Friday, January 2, 2009

On why sometimes the simple things in life rock

So. I had an absolute blast with a certain tall chiquita (lol) today. Sort of the thing that makes you realize, "Damn, we need to hang more."

After the events of this afternoon, I'm now in possession of a certain friend's cardigan which I shall be holding hostage until the exchange of a certain purse that she took to my house today. Payment to be received in full, Amanda. ;)
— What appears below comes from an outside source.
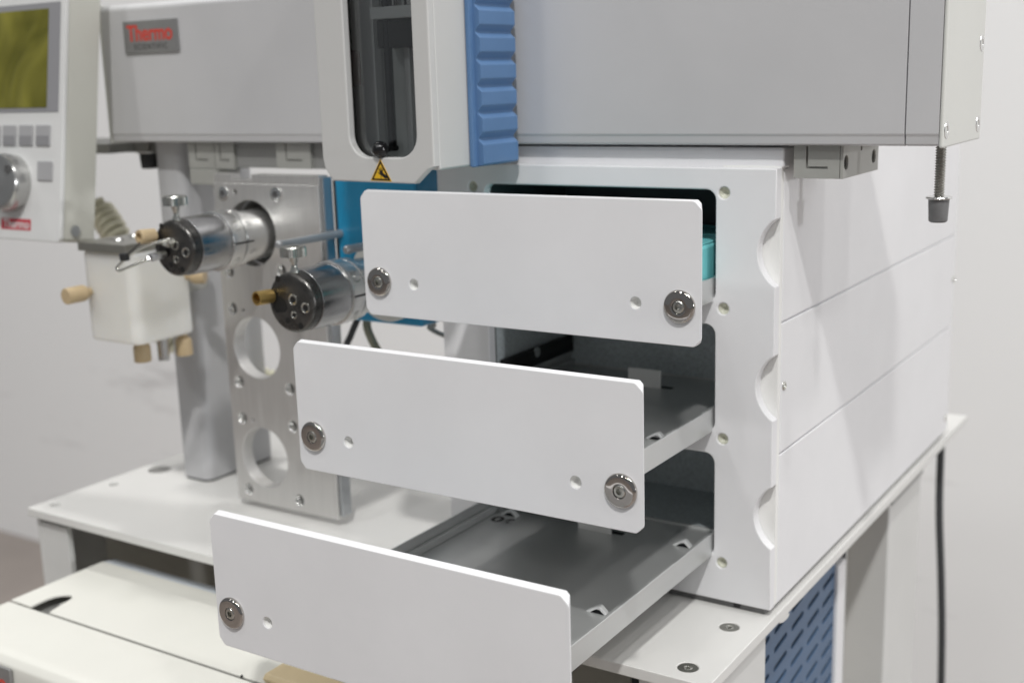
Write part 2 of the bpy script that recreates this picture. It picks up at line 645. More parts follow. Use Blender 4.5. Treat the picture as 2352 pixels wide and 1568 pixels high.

More simple things to love? Reading. Ok, maybe not so simple. It's actually a sort of complicated process that I truly take for granted sometimes. And paper. And ink. I wonder, if I didn't have books, would I be a story teller?? Probably not. What would I do? What would I obsess over? Sometimes I think that the only real thing about me that stands out is my absolute obsession with the written word (and proper grammar. In a somewhat related story, I read a certain conversation today that a certain friend had with a certain guy and found myself giving non-existant points to this fellow based solely on the fact that his words were fluid and graceful and... Well, hot.).

Even more simple? Breathing. I like breathing. I've never been tired or bored of breathing. I don't think I ever shall be. Well, eventually, I guess I will. Hmm. My death. What a somber thing to think about....

OMYGOSHSHOULDIWRITEABLOGABOUTMYDEATH?!?! Is that too macabre?

Probably.

Tough.

I hope I die in an exciting, though preferably not tortured, way. Like, I do NOT want to die by way of a sting ray. [I still mourn Steve Irwin's death, pathetic as it was. God has a true sense of humor.]

Like, I don't know. I guess it'd be pretty exciting to like slip off the roof of a building or something. That's quick. Different. Would that be traumatic for my family?

Eh. Death. I changed my mind, don't want to talk about it.

And so, to end on a lighter note, I was at Dolphin and International today with Renate and we saw Orthodox Jews getting pulled in by one of those vendors in the carts in the middle of the hallways. That may have been the funniest part of today. Perhaps "strangest" is a better word.

Oh. I found today that I need to stop being so angry and bitter. It will make me an old woman much faster than I need to be. I need to learn to forgive a little better, too. And to perhaps not make faces when my parents call me. I know they love me. I just wish they'd lose my number for a little while.